--- Instruction ---
The required output consists solely of the lines from the one containing "Write a USD" down to the one containing "CAM = np.array([-0.016, -47.006, 1.6])", both included, each quoted exactly.

--- Provided records ---
┄┄┄┄┄┄┄┄┄┄

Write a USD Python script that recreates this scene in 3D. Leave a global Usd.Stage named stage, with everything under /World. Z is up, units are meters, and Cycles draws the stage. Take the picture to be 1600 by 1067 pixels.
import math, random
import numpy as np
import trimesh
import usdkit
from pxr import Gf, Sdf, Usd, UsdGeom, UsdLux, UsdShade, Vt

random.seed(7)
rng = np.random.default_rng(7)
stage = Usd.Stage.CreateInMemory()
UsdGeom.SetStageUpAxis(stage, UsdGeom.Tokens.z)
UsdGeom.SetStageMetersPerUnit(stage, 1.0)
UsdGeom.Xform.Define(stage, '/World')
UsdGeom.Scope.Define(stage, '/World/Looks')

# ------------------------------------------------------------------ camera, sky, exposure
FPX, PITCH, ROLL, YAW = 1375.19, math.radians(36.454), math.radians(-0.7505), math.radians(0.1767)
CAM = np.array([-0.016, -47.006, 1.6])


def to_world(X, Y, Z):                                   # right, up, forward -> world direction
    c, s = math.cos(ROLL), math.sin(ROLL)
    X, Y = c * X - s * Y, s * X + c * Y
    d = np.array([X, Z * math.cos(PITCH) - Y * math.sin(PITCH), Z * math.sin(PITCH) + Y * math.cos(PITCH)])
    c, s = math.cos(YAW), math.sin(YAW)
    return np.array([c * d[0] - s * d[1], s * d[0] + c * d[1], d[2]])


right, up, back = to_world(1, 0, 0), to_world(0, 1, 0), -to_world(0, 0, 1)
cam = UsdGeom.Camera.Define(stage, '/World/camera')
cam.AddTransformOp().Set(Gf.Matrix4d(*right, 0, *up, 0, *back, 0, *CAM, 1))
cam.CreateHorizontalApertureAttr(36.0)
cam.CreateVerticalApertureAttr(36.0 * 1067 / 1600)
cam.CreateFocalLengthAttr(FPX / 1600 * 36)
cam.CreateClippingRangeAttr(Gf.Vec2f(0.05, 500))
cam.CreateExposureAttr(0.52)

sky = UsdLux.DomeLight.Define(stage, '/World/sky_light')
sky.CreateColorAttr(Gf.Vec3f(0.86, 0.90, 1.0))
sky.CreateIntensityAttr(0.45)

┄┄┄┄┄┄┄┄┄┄

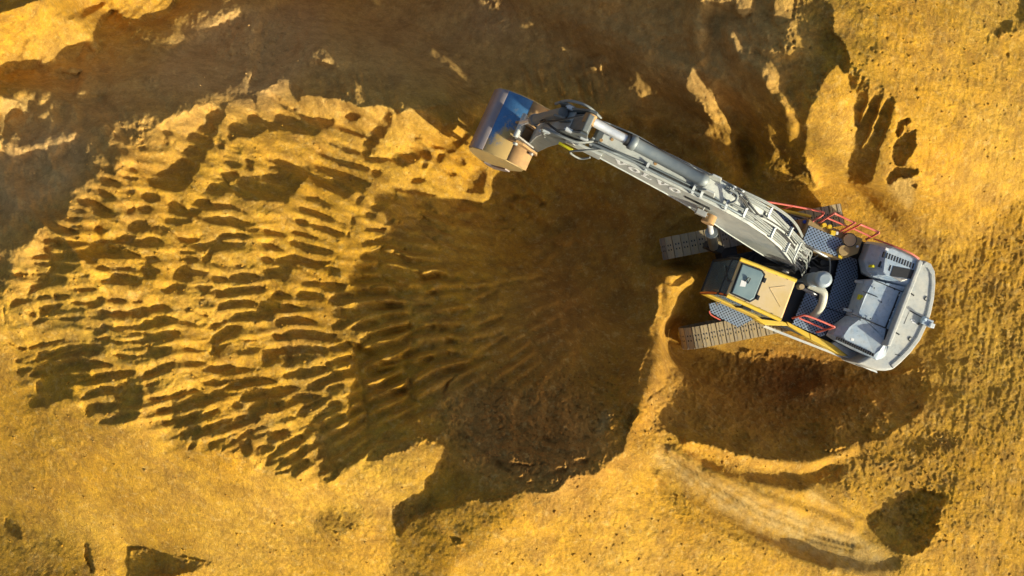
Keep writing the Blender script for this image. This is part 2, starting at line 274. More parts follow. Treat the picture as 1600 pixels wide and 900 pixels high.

┄┄┄┄┄┄┄┄┄┄

--- Task answer ---
Write a USD Python script that recreates this scene in 3D. Leave a global Usd.Stage named stage, with everything under /World. Z is up, units are meters, and Cycles draws the stage. Take the picture to be 1600 by 1067 pixels.
import math, random
import numpy as np
import trimesh
import usdkit
from pxr import Gf, Sdf, Usd, UsdGeom, UsdLux, UsdShade, Vt

random.seed(7)
rng = np.random.default_rng(7)
stage = Usd.Stage.CreateInMemory()
UsdGeom.SetStageUpAxis(stage, UsdGeom.Tokens.z)
UsdGeom.SetStageMetersPerUnit(stage, 1.0)
UsdGeom.Xform.Define(stage, '/World')
UsdGeom.Scope.Define(stage, '/World/Looks')

# ------------------------------------------------------------------ camera, sky, exposure
FPX, PITCH, ROLL, YAW = 1375.19, math.radians(36.454), math.radians(-0.7505), math.radians(0.1767)
CAM = np.array([-0.016, -47.006, 1.6])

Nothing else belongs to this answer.